What I've Been Reading Instead of Cleaning My House

Wednesday, February 3, 2010

School Daze

Yesterday I was helping out at my kids' school and after discussing the upcoming Winter Olympics with a group of sixth graders, one especially odd girl came up to me and said:

"I have a new word I like to say. Gigolo! Gigolo, gigolo, gigolo. Doesn't that sound delicious? Gigolo."

I cautioned her that maybe that wasn't an appropriate word to say, especially at school. The girl had no idea why. I tried to explain to her what it meant (which was probably worse than her actually saying it), but she still didn't quite get it. She thought she had made the word up. Her face then brightened to a smile and she said:

"I know! Instead of gigolo, I'll say (insert very non-PC racial epithet here)! That's a good word."

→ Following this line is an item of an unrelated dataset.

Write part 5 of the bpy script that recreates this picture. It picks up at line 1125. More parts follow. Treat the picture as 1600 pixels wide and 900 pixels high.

I again told her that it was NOT a good word (and didn't explain why just in case she decided she WOULD like to use that word correctly).

Finally, she decided that "Jell-O" would be her new word of choice.

I agreed. After all, there's always room for Jell-O.

7 comments:

Geo said...

*rimshot*

Camille said...

Wow. Jell-O sounds really good to me right now. Is there such a thing as local organic Jell-O?

Lois said...

GEO -- our old neighbors had an art show where the artwork consisted of various parts of a joke and when you got to the punchline painting there was a guy waiting there with a drum to the the "rimshot" after you read it. Too funny.

CAMILLE -- I REALLY don't think you want organic Jell-O. You do know it's made from cow hooves, don't you? Of course, you can get vegan jello from Asian markets (it's made from agar or seaweed or something like that).

Heidi said...

I'm glad there is someone out there keeping our kids vocabularies in check. Good work.

Hilda said...

Just as well you helped that girl out! Jell-o brand will be happy with her new choice of word.

Nigel said...

Gigolos with shredded carrots--yum.

Lois said...

HEIDI -- yes, I'm the vocab cop.

HILDA -- I agree, "Jell-O" is much better.

Ooh, I've gone international! Too bad my Chinese is so bad.

NIGEL -- don't forget the pineapple chunks!